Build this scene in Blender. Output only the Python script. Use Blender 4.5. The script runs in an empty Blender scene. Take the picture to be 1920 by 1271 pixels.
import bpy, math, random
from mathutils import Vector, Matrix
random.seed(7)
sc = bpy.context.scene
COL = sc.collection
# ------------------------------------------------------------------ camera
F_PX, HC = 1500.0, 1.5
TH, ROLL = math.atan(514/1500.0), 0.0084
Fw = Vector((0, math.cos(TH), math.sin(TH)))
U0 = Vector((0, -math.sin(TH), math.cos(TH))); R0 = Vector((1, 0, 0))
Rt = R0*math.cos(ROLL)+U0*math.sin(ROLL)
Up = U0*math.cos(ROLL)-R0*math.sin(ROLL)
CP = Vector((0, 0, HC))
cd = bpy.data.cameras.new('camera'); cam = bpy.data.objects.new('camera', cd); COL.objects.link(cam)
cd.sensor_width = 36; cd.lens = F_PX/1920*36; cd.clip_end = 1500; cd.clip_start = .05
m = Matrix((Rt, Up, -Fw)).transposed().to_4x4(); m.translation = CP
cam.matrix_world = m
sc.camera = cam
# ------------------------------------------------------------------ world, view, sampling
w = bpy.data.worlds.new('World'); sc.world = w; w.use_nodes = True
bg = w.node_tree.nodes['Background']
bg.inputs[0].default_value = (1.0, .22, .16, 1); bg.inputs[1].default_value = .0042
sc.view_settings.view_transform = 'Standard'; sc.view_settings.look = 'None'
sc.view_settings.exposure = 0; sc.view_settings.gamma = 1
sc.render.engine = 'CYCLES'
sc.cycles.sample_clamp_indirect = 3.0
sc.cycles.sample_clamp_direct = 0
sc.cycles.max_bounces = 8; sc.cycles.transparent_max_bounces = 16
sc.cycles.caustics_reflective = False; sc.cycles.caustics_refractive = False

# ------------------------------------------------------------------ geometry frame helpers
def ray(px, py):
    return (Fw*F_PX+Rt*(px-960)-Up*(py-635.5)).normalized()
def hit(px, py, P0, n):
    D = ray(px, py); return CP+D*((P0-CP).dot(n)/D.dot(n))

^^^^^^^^

**Requirements:** Print again each line of the listing above, exactly as it appears.

**Finished answer:**
Build this scene in Blender. Output only the Python script. Use Blender 4.5. The script runs in an empty Blender scene. Take the picture to be 1920 by 1271 pixels.
import bpy, math, random
from mathutils import Vector, Matrix
random.seed(7)
sc = bpy.context.scene
COL = sc.collection
# ------------------------------------------------------------------ camera
F_PX, HC = 1500.0, 1.5
TH, ROLL = math.atan(514/1500.0), 0.0084
Fw = Vector((0, math.cos(TH), math.sin(TH)))
U0 = Vector((0, -math.sin(TH), math.cos(TH))); R0 = Vector((1, 0, 0))
Rt = R0*math.cos(ROLL)+U0*math.sin(ROLL)
Up = U0*math.cos(ROLL)-R0*math.sin(ROLL)
CP = Vector((0, 0, HC))
cd = bpy.data.cameras.new('camera'); cam = bpy.data.objects.new('camera', cd); COL.objects.link(cam)
cd.sensor_width = 36; cd.lens = F_PX/1920*36; cd.clip_end = 1500; cd.clip_start = .05
m = Matrix((Rt, Up, -Fw)).transposed().to_4x4(); m.translation = CP
cam.matrix_world = m
sc.camera = cam
# ------------------------------------------------------------------ world, view, sampling
w = bpy.data.worlds.new('World'); sc.world = w; w.use_nodes = True
bg = w.node_tree.nodes['Background']
bg.inputs[0].default_value = (1.0, .22, .16, 1); bg.inputs[1].default_value = .0042
sc.view_settings.view_transform = 'Standard'; sc.view_settings.look = 'None'
sc.view_settings.exposure = 0; sc.view_settings.gamma = 1
sc.render.engine = 'CYCLES'
sc.cycles.sample_clamp_indirect = 3.0
sc.cycles.sample_clamp_direct = 0
sc.cycles.max_bounces = 8; sc.cycles.transparent_max_bounces = 16
sc.cycles.caustics_reflective = False; sc.cycles.caustics_refractive = False

# ------------------------------------------------------------------ geometry frame helpers
def ray(px, py):
    return (Fw*F_PX+Rt*(px-960)-Up*(py-635.5)).normalized()
def hit(px, py, P0, n):
    D = ray(px, py); return CP+D*((P0-CP).dot(n)/D.dot(n))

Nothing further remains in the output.